# Problem to work on
Starting with the first line of the data that follows, transcribe every line verbatim until the line containing "mb.build(nm, ma, root)" has been transcribed.

# Source excerpt

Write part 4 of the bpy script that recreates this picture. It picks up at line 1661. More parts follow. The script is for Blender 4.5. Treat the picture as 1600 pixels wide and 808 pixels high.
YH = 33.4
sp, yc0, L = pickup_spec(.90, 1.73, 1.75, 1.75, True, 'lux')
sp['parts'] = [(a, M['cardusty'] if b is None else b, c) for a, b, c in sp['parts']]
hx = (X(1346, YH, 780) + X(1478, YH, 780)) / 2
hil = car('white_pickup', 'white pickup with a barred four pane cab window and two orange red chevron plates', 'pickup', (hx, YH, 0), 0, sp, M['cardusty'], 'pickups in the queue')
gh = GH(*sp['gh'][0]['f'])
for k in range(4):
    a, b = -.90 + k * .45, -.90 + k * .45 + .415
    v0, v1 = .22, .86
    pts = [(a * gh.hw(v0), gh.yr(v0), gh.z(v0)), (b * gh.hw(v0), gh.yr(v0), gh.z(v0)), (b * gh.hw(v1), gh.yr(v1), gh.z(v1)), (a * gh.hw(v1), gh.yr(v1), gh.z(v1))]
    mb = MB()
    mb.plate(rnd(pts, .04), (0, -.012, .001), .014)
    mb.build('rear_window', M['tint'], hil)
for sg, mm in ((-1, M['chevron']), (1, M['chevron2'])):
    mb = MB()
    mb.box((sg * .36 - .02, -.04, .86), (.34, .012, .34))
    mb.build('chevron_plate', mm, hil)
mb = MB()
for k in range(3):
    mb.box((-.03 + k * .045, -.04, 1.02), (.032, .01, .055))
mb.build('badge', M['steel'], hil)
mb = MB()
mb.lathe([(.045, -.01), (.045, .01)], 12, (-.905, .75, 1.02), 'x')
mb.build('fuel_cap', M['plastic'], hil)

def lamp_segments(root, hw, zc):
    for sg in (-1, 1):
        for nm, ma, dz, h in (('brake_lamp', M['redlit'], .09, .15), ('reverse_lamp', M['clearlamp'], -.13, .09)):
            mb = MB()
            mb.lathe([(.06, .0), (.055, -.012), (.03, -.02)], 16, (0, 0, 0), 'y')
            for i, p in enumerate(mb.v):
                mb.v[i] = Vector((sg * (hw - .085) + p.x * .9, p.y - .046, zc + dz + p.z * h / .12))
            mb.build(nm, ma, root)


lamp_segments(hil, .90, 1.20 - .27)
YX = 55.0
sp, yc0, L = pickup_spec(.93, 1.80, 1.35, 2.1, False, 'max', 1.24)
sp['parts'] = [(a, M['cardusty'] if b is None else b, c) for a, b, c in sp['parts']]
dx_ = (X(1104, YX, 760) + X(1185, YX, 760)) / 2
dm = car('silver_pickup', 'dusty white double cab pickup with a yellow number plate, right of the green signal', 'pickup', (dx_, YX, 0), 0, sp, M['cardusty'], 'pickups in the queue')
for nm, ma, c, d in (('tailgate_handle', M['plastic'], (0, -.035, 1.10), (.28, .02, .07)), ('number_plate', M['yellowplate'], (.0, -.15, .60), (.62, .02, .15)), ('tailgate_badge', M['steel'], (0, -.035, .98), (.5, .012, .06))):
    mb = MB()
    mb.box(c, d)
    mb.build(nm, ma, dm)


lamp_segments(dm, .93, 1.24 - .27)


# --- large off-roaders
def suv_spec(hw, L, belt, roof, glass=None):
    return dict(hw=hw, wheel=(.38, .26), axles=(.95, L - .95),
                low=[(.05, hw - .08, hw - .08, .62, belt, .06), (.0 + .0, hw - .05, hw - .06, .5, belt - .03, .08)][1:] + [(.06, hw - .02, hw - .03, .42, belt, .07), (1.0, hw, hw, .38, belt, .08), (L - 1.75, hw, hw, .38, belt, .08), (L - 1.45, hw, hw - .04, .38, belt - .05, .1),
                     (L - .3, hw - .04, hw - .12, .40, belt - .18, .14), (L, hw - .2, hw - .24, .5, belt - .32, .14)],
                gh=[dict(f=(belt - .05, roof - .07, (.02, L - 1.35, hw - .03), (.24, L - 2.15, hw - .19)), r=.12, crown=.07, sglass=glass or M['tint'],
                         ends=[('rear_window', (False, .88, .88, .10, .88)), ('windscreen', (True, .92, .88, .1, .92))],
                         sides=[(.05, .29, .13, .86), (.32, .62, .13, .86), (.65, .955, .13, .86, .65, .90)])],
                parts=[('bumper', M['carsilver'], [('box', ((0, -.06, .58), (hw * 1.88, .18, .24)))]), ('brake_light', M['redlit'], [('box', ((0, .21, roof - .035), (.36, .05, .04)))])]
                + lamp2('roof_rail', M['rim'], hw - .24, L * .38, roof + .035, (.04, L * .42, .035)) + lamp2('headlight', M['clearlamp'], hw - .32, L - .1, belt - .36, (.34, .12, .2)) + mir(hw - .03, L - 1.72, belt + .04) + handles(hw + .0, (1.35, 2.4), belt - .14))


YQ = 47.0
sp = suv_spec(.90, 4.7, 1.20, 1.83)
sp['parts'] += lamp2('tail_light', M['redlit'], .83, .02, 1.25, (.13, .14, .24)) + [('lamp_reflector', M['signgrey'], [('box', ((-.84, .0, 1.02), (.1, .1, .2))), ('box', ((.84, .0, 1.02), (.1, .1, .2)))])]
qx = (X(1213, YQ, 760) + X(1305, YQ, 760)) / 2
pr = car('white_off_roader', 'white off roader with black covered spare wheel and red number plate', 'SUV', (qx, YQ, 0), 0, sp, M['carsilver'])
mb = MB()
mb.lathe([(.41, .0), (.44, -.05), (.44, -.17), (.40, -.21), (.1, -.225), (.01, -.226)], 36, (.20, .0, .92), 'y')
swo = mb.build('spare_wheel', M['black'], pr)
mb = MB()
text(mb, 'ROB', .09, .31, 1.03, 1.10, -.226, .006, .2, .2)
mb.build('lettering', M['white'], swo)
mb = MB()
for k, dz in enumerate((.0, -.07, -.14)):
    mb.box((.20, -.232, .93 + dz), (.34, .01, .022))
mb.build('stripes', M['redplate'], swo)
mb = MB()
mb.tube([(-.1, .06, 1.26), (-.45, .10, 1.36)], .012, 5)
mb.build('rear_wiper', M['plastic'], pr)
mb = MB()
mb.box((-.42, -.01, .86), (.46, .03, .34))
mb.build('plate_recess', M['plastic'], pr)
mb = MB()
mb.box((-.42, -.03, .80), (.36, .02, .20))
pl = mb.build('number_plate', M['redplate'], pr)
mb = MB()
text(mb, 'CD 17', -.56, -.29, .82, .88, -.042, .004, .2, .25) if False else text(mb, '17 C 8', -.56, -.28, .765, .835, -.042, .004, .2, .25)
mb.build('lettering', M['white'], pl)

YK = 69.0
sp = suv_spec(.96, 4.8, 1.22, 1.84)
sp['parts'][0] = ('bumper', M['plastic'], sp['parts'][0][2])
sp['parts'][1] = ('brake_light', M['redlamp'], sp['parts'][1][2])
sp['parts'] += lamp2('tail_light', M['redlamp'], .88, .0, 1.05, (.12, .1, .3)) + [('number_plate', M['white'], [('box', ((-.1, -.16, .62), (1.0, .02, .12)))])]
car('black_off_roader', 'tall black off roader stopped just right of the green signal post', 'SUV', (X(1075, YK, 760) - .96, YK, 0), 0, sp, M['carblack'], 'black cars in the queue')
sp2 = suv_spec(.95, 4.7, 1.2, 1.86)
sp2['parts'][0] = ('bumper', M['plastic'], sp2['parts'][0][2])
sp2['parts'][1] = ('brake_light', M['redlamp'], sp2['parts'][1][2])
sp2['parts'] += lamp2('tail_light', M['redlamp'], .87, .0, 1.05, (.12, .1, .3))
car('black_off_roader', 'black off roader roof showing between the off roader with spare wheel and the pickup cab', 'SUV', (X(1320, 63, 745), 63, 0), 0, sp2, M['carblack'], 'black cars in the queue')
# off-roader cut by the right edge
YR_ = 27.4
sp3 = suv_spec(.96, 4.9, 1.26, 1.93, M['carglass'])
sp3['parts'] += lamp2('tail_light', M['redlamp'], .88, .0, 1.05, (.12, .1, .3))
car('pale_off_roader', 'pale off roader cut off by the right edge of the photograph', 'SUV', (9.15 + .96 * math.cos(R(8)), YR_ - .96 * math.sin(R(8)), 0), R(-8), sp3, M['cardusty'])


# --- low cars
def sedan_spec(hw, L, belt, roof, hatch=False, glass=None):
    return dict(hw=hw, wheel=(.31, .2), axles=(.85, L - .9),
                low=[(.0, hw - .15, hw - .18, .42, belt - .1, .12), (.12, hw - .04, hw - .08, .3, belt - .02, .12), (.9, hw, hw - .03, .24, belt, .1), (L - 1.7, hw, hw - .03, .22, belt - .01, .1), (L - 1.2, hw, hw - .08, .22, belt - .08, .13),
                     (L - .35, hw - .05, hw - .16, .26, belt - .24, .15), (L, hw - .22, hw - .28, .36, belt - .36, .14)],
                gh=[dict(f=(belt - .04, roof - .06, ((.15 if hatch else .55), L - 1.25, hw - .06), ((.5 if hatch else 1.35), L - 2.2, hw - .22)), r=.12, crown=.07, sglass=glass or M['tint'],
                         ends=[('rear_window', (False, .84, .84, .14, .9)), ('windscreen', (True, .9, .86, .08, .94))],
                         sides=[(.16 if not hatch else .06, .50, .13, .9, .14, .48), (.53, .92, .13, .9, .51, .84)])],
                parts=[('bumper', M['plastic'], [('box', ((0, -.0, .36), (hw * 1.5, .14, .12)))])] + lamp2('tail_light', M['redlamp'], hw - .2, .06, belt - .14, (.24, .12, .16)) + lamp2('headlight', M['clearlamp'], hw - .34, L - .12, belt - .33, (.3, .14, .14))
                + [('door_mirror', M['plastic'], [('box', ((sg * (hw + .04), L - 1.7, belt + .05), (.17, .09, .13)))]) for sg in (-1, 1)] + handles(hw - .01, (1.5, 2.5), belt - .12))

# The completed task
Write part 4 of the bpy script that recreates this picture. It picks up at line 1661. More parts follow. The script is for Blender 4.5. Treat the picture as 1600 pixels wide and 808 pixels high.
YH = 33.4
sp, yc0, L = pickup_spec(.90, 1.73, 1.75, 1.75, True, 'lux')
sp['parts'] = [(a, M['cardusty'] if b is None else b, c) for a, b, c in sp['parts']]
hx = (X(1346, YH, 780) + X(1478, YH, 780)) / 2
hil = car('white_pickup', 'white pickup with a barred four pane cab window and two orange red chevron plates', 'pickup', (hx, YH, 0), 0, sp, M['cardusty'], 'pickups in the queue')
gh = GH(*sp['gh'][0]['f'])
for k in range(4):
    a, b = -.90 + k * .45, -.90 + k * .45 + .415
    v0, v1 = .22, .86
    pts = [(a * gh.hw(v0), gh.yr(v0), gh.z(v0)), (b * gh.hw(v0), gh.yr(v0), gh.z(v0)), (b * gh.hw(v1), gh.yr(v1), gh.z(v1)), (a * gh.hw(v1), gh.yr(v1), gh.z(v1))]
    mb = MB()
    mb.plate(rnd(pts, .04), (0, -.012, .001), .014)
    mb.build('rear_window', M['tint'], hil)
for sg, mm in ((-1, M['chevron']), (1, M['chevron2'])):
    mb = MB()
    mb.box((sg * .36 - .02, -.04, .86), (.34, .012, .34))
    mb.build('chevron_plate', mm, hil)
mb = MB()
for k in range(3):
    mb.box((-.03 + k * .045, -.04, 1.02), (.032, .01, .055))
mb.build('badge', M['steel'], hil)
mb = MB()
mb.lathe([(.045, -.01), (.045, .01)], 12, (-.905, .75, 1.02), 'x')
mb.build('fuel_cap', M['plastic'], hil)

def lamp_segments(root, hw, zc):
    for sg in (-1, 1):
        for nm, ma, dz, h in (('brake_lamp', M['redlit'], .09, .15), ('reverse_lamp', M['clearlamp'], -.13, .09)):
            mb = MB()
            mb.lathe([(.06, .0), (.055, -.012), (.03, -.02)], 16, (0, 0, 0), 'y')
            for i, p in enumerate(mb.v):
                mb.v[i] = Vector((sg * (hw - .085) + p.x * .9, p.y - .046, zc + dz + p.z * h / .12))
            mb.build(nm, ma, root)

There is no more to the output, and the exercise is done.